L’EI prospère au Sinaï malgré l’offensive de l’armée égyptienne

Après deux ans de campagne, l’armée égyptienne n’a pas réussi à déloger le groupe Etat islamique au Sinaï, une péninsule historiquement instable où les jihadistes profitent du relief accidenté et du soutien d’une partie de la population.

L’EI a démontré mercredi sa capacité à agir au grand jour en menant une vague d’attaques sans précédent contre plusieurs positions de l’armée.
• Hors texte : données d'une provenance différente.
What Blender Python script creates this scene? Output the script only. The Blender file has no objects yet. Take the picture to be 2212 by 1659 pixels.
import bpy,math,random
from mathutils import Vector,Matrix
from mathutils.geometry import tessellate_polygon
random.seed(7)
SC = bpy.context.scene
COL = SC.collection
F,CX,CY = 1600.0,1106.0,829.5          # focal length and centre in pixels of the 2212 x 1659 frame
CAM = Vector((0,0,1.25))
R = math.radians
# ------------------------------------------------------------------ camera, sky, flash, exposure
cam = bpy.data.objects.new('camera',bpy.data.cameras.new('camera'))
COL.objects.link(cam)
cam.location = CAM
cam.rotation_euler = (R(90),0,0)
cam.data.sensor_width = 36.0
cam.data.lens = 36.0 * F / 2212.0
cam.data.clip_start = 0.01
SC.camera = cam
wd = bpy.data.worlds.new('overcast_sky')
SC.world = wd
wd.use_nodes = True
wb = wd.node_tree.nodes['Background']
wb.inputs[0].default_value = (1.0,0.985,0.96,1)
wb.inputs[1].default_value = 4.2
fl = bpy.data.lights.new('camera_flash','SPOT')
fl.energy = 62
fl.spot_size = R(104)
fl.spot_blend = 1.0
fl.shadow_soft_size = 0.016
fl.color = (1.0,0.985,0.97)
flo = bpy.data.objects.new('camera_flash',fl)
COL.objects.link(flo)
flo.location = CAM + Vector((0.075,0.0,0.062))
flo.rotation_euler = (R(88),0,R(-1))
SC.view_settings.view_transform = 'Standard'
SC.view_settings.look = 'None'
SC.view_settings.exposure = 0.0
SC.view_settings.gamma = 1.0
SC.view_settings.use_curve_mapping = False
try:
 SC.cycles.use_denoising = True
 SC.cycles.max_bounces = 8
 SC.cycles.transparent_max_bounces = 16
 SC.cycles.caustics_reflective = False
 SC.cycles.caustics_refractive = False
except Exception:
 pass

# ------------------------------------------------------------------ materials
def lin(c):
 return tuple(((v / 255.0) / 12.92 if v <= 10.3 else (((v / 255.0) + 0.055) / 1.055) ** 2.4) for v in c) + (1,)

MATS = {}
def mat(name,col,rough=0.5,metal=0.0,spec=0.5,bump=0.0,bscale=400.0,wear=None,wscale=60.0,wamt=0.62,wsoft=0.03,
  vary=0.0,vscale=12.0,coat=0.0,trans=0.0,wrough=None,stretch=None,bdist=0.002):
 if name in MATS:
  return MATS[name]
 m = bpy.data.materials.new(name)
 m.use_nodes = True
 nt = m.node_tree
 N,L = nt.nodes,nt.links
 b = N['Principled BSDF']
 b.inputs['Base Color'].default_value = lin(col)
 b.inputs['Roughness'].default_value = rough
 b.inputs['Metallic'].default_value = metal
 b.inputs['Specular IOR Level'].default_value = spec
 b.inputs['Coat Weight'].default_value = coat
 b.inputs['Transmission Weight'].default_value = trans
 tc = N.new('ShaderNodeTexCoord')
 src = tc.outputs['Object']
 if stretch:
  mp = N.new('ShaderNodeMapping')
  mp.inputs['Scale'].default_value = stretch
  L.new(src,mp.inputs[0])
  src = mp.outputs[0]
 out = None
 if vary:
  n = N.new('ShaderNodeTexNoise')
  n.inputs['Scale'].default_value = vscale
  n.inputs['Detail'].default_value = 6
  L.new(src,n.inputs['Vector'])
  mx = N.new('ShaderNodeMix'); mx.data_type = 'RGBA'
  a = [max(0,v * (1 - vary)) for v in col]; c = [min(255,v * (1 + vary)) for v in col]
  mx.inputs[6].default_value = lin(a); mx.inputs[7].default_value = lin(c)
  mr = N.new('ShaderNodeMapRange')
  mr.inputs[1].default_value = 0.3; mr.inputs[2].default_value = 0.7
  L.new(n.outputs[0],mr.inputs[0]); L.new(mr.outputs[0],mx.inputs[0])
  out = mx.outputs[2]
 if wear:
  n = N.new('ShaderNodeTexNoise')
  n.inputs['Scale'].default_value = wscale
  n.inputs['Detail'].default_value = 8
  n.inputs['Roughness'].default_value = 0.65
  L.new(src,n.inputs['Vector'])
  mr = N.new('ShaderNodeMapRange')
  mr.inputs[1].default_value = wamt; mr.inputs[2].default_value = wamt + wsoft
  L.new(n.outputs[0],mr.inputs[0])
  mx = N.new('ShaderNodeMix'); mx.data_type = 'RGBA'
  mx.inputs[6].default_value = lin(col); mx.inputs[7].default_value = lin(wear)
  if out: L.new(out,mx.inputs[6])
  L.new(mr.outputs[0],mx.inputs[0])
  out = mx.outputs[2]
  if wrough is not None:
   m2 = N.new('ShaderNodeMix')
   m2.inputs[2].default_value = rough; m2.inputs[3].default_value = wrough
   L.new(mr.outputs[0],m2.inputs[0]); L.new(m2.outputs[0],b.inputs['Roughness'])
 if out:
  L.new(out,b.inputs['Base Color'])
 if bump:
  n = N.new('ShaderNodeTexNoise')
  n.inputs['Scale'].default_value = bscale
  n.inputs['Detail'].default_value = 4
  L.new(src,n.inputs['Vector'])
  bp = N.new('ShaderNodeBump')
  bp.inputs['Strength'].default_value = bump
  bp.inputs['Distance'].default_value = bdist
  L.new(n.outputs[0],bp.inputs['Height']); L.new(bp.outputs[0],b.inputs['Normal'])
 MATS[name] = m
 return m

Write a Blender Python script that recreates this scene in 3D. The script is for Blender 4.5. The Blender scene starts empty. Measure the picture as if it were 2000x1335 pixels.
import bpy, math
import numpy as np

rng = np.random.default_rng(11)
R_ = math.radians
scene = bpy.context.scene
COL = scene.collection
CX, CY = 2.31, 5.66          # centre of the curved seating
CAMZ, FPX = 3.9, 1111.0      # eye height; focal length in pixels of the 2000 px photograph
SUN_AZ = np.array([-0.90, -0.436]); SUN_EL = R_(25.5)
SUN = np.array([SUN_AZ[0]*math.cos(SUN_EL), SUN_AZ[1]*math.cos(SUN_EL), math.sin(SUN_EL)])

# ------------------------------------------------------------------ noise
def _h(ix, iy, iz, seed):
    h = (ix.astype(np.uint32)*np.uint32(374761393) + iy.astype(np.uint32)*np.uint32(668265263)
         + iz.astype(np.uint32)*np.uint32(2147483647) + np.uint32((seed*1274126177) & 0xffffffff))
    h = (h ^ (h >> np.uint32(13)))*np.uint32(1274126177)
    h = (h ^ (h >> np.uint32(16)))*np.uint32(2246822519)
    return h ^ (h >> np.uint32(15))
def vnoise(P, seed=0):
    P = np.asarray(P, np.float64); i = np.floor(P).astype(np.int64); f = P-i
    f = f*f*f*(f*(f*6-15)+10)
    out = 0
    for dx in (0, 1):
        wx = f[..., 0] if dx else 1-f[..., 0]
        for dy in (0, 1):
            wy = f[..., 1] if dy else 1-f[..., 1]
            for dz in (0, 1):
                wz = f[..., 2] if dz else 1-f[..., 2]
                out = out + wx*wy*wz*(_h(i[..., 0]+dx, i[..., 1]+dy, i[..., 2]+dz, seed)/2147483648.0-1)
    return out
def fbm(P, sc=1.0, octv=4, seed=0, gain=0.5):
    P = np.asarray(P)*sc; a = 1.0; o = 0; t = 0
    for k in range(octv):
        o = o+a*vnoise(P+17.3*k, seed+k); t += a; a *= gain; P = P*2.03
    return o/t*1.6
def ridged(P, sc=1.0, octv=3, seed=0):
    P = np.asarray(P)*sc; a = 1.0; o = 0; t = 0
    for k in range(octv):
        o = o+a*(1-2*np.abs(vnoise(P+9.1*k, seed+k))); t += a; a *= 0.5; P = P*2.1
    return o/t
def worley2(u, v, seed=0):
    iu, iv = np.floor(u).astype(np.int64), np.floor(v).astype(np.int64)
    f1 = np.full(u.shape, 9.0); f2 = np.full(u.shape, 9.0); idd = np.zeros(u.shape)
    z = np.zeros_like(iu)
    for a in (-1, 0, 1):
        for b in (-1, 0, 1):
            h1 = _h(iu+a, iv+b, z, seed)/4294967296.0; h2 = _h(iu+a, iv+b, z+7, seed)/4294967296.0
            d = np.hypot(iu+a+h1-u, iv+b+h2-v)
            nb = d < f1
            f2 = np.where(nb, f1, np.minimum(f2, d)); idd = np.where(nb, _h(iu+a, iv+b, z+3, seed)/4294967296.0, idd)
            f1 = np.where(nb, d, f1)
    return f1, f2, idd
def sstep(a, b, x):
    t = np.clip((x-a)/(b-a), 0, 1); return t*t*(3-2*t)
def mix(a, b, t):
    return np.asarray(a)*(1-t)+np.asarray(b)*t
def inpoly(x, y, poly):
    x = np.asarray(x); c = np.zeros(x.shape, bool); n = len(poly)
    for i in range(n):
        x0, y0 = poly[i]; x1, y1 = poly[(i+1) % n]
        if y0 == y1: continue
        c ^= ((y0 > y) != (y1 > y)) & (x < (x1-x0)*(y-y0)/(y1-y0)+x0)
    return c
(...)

Elles ont fait 70 morts dans la localité du Cheikh Zouweid dans le nord du Sinaï selon des responsables, tandis que le bilan de l’armée s’établissait à 17 soldats tués et 100 jihadistes abattus.

Cette série d’attentats est la plus spectaculaire depuis le début des attaques ayant fait des centaines de morts parmi les soldats et les policiers depuis la destitution par l’armée du président islamiste Mohamed Morsi en 2013.

"Ils sont inédits à la fois par leur intensité, leur nombre et leur force de frappe", estime Mathieu Guidère, spécialiste français des mouvements jihadistes.

"L’armée égyptienne au Sinaï est dépassée et n’est pas bien préparée à affronter une guérilla islamiste très organisée et bien entraînée", précise-t-il.

Ces derniers mois, les attaques les plus meurtrières au Sinaï ont été revendiquées par le groupe Ansar Beït al-Maqdess, qui a fait allégeance à l’EI en novembre et dont le dirigeant est l’énigmatique chef religieux Abou Oussama al-Masry.

Ce groupe compterait quelque 2.500 combattants dans le Sinaï, "dont une grande majorité sont Egyptiens", selon M. Guidère.

"L’organisation se développe rapidement. L’année dernière elle ne comptait qu’environ un millier de combattants", ajoute le professeur de géopolitique arabe à l’Université de Toulouse. "Il est clair que des combattants égyptiens sont de retour du front syrien et irakien et font bénéficier les autres de leur expérience au combat".

– Défi pour Sissi –

Péninsule d’environ 60.000 km2 entre la Méditerranée et la mer Rouge, le Sinaï a longtemps été un territoire disputé, notamment avec Israël, avant d’être rendu en 1982 à l’Egypte, qui y a développé le tourisme autour de la station balnéaire de Charm el-Cheikh sur la mer Rouge. Une série d’attentats y avaient fait près de 70 morts en juillet 2005.

"L’aliénation politique du Sinaï a été un facteur-clé qui a permis à l’insurrection de grandir, et l’environnement géographique a contribué à galvaniser les mouvements jihadistes", souligne Michael Wahid Hanna, du centre d’études américain The Century Foundation.

Les jihadistes, majoritairement originaires des tribus du Sinaï qui se disent marginalisées et discriminées par Le Caire, tirent en effet profit des reliefs montagneux du Sinaï, qui culmine à 2.642 mètres.

Les groupes armés se procurent des armements notamment sur "les marchés noirs du Soudan, du Tchad et du Niger", selon Mathieu Guidère.

Les mesures adoptées depuis deux ans par l’armée égyptienne sont loin d’avoir mis un terme aux violences.

Après un attentat particulièrement meurtrier en octobre, un état d’urgence et un couvre-feu ont été imposés dans une partie du nord-Sinaï, près de la frontière avec la bande de Gaza palestinienne.

L’armée a aussi entamé la construction d’une zone tampon le long de cette frontière, ce qui a entraîné l’expulsion de plus d’un millier de familles.

De telles mesures, estime Zack Gold, expert au sein du groupe de réflexion American Security Project, "touchent bien plus négativement la population civile que les jihadistes".

Pour M. Hanna, les échecs des autorités face à l’insurrection jettent une ombre sur les promesses du président Abdel Fattah al-Sissi, l’ex-chef de l’armée tombeur de M. Morsi, qui se pose en rempart contre le "terrorisme" et s’est engagé à rétablir la sécurité dans le pays.

"Mais sur le court terme", ces attaques "vont renforcer le soutien populiste en faveur de mesures répressives" dans le nord de la péninsule, prévoit-il.